He wanted a healthier lifestyle for his family, less anxiety, fewer 14-hour days. So he recently traded his deluxe apartment, the pickup truck, the dishwasher and $4.99 McDonald's combos for life in a place he considers relatively better: sub-Saharan Africa.
"Right now I'm no stress, no anxiety," said Odhiambo, 34, relaxing in his family home in this western Kenyan city along the shores of Lake Victoria. "Think of it this way: When I was in the U.S., I was close to 300 pounds. Now, I'm like 200. The biggest thing for me was quality of life."
While that may seem counterintuitive to Americans accustomed to bleaker images of Africa, recent studies have documented the flight of immigrant professionals from the United States to their home countries. Chinese and Indian workers increasingly say they see better opportunities and lifestyles at home. And diaspora associations of Nigerians, Ghanaians, Kenyans and other Africans say their members -- mostly from middle-class backgrounds -- are joining the exodus, choosing life in the land of slow Internet connections and power outages over the pressures of recession-era America.
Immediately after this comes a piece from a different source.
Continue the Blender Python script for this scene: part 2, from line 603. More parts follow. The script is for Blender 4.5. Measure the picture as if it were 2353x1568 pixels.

A quick search of Wikipedia reveals a country whos fraudulent elections have sparked waves of violence, bordered by Sudan, home of Darfur, the "Second Most Politcally Unstable Country in the World." Kenya is also bordered by Somali, the "First Most Politcally Unstable Country in the World." Kenya is not a paradise. While I can understand an individual family's desire to move back to their homes in light of the difficulties the current economic crises, I take extreme issue with the context the writer of the article places this occurence in. In another place in the article, McCrummen says
His family lives in his mother-in-law's tidy -- and paid for -- one-story, cinder-block house. There are no credit cards in Kenya, and mortgages are just catching on, so life mostly runs on cash.
"Here, you really can live on about $5 a day," Odhiambo said.
I feel this description of the people of Africa attempts to engage the reader in a sort of romanticism of African life which I think is simply insulting and undermines the authority of the writer. It is sad to think that a writer for the Washington Post thinks that the average reader will accept the notion that life in Africa is simple and idealized, hearkening back to easier times.